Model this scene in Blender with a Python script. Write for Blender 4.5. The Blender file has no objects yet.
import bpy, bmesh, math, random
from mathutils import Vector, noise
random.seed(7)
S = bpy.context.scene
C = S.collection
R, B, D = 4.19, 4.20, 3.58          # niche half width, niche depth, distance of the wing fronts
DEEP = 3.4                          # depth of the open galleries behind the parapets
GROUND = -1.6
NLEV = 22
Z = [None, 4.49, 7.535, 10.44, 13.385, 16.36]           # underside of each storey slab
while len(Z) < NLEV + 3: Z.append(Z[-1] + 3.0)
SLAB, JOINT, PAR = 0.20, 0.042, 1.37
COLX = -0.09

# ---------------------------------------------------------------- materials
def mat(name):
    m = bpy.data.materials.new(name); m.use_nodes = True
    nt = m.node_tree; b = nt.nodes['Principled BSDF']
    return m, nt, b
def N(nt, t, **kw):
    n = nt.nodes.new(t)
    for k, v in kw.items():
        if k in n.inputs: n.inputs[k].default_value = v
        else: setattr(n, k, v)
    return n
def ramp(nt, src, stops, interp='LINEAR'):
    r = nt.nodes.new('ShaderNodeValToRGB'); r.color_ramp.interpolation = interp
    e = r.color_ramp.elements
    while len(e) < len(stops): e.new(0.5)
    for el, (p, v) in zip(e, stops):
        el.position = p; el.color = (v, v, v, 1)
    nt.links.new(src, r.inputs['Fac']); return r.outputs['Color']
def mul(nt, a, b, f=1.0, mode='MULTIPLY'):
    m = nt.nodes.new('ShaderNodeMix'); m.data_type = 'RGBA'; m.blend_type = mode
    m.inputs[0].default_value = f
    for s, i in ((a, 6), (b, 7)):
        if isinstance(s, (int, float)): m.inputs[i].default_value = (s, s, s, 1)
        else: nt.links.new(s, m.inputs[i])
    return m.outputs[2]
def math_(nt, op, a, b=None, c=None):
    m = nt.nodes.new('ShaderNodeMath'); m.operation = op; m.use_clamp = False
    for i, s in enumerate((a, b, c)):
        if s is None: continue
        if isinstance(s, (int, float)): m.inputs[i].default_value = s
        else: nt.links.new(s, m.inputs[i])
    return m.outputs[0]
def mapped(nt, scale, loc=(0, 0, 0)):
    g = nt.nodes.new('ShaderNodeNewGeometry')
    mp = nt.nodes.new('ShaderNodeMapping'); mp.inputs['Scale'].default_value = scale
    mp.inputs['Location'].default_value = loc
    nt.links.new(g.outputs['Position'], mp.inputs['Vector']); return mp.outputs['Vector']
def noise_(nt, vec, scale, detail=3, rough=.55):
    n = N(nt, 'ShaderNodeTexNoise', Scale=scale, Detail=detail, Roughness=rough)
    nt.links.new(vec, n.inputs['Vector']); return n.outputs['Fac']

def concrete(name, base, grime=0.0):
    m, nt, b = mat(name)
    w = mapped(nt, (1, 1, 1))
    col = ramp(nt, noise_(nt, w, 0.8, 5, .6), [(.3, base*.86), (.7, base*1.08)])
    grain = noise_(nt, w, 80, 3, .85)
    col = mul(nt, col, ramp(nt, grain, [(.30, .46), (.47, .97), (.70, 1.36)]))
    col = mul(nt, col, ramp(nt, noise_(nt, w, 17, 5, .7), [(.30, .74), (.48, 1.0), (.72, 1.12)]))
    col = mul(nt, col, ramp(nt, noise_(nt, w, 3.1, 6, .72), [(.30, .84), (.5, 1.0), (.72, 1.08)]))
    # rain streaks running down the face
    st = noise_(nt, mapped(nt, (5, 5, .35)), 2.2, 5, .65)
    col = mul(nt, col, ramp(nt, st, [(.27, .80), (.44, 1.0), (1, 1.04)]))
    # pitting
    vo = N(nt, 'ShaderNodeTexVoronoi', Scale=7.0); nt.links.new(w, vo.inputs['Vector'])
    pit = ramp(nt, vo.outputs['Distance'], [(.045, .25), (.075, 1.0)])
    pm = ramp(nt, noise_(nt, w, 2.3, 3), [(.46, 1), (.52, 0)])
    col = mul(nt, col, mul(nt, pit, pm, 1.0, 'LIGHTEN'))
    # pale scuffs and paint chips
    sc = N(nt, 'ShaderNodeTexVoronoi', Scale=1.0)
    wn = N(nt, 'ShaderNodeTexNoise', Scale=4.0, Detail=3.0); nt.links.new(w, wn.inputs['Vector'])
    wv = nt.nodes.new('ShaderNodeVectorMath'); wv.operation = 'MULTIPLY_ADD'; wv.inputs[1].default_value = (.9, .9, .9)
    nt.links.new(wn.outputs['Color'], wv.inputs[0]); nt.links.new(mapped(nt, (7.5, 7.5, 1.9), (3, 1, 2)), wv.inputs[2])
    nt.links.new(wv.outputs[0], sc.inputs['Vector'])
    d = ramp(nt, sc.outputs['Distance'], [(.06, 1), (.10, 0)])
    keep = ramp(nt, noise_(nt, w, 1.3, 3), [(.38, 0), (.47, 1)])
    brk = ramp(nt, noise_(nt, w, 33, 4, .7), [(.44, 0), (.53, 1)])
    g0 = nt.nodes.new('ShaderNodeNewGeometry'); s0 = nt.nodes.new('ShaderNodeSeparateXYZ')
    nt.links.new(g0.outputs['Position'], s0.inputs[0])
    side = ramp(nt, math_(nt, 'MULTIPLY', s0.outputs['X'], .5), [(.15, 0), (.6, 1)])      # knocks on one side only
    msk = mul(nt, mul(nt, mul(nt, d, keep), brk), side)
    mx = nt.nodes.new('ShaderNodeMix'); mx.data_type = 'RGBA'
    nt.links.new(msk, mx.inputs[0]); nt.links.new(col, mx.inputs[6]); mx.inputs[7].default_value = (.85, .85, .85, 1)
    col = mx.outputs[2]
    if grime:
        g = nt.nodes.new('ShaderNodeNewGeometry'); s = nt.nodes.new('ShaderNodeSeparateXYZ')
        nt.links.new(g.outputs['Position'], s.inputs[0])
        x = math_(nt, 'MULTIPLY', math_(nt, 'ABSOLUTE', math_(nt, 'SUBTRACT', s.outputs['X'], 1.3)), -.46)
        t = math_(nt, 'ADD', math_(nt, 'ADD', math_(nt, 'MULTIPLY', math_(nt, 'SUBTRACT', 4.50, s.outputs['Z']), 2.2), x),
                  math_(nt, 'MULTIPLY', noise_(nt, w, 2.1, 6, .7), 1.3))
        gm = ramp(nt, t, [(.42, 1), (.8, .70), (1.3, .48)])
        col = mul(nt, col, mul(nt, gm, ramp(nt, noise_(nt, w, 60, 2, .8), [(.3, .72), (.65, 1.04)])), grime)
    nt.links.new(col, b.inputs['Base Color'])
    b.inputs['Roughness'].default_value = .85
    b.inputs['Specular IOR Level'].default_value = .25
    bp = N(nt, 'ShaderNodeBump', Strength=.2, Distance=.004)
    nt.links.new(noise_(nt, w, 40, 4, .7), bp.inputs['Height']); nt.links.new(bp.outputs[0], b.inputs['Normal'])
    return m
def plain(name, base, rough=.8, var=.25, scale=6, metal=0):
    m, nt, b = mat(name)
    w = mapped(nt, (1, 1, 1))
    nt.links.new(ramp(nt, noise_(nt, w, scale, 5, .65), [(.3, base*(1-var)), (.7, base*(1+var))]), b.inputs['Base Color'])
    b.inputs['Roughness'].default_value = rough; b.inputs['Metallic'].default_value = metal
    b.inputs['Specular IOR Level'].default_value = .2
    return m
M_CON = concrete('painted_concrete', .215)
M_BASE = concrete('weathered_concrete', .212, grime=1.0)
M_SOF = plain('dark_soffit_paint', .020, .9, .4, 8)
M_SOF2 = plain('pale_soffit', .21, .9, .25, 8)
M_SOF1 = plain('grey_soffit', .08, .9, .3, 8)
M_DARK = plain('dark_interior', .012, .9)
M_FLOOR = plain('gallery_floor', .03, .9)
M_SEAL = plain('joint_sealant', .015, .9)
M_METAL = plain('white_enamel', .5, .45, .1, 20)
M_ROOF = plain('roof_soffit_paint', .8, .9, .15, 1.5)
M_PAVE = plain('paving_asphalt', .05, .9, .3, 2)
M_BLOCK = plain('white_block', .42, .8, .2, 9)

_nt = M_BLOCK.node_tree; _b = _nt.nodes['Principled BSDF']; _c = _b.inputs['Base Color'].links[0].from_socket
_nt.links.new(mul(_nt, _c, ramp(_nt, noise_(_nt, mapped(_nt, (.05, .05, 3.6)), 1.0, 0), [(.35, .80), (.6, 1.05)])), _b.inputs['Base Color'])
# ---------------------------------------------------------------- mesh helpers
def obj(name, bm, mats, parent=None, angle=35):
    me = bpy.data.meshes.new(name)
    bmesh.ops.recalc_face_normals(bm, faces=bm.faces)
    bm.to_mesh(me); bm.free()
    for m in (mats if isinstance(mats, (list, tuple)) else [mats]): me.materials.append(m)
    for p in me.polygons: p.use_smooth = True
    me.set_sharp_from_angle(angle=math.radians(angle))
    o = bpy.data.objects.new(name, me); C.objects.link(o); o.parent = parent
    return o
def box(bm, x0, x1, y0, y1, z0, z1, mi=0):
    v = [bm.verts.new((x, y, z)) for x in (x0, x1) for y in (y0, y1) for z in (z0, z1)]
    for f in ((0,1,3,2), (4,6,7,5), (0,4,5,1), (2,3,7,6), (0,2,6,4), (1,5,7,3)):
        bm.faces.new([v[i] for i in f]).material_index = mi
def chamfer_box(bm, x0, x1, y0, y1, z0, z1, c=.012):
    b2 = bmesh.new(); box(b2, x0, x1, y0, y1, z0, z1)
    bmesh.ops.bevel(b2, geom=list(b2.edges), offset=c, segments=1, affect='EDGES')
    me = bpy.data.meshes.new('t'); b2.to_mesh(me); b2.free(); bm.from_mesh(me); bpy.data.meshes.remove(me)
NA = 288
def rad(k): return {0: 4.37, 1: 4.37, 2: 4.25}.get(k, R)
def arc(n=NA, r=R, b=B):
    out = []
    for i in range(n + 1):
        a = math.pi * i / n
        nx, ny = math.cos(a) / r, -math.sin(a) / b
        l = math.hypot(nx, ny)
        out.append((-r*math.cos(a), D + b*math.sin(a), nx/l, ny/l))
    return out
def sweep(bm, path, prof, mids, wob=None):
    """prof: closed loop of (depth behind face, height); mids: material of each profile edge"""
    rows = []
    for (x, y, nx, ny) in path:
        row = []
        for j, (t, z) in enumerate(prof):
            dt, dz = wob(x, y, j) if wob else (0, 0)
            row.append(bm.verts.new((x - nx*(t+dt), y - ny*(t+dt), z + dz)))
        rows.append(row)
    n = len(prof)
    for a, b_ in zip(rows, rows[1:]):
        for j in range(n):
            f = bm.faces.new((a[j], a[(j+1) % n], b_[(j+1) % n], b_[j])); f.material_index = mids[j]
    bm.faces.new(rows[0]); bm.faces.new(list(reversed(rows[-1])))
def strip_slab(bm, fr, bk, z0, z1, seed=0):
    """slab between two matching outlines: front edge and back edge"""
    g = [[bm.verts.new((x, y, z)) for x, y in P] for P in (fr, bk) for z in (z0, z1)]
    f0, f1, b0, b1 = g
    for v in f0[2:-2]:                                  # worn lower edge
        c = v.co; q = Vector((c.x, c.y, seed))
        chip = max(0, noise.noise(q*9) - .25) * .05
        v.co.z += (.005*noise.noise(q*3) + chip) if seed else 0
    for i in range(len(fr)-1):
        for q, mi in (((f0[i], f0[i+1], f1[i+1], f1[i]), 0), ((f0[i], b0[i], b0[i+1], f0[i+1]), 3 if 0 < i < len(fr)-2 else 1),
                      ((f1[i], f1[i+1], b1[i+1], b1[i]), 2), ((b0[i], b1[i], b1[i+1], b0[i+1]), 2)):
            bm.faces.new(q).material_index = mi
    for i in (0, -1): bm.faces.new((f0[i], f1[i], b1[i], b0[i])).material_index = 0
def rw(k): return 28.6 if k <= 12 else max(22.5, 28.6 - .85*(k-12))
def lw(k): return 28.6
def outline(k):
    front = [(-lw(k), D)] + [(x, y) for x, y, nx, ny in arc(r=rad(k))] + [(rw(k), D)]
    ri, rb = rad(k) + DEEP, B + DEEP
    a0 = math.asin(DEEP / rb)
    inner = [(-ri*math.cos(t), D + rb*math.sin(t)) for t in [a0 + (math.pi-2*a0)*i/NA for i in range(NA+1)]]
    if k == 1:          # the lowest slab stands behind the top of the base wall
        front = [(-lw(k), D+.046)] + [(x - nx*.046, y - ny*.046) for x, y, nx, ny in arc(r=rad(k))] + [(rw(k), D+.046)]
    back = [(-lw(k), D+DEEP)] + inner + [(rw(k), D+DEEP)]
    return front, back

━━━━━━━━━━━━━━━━

Between the line containing "M_SOF = plain('dark_soffit_paint', .020, .9, .4, 8)" and the line containing "M_BLOCK = plain('white_block', .42, .8, .2, 9)" lies the part to return. Return it exactly, counting both of those lines.

__Output__:
M_SOF = plain('dark_soffit_paint', .020, .9, .4, 8)
M_SOF2 = plain('pale_soffit', .21, .9, .25, 8)
M_SOF1 = plain('grey_soffit', .08, .9, .3, 8)
M_DARK = plain('dark_interior', .012, .9)
M_FLOOR = plain('gallery_floor', .03, .9)
M_SEAL = plain('joint_sealant', .015, .9)
M_METAL = plain('white_enamel', .5, .45, .1, 20)
M_ROOF = plain('roof_soffit_paint', .8, .9, .15, 1.5)
M_PAVE = plain('paving_asphalt', .05, .9, .3, 2)
M_BLOCK = plain('white_block', .42, .8, .2, 9)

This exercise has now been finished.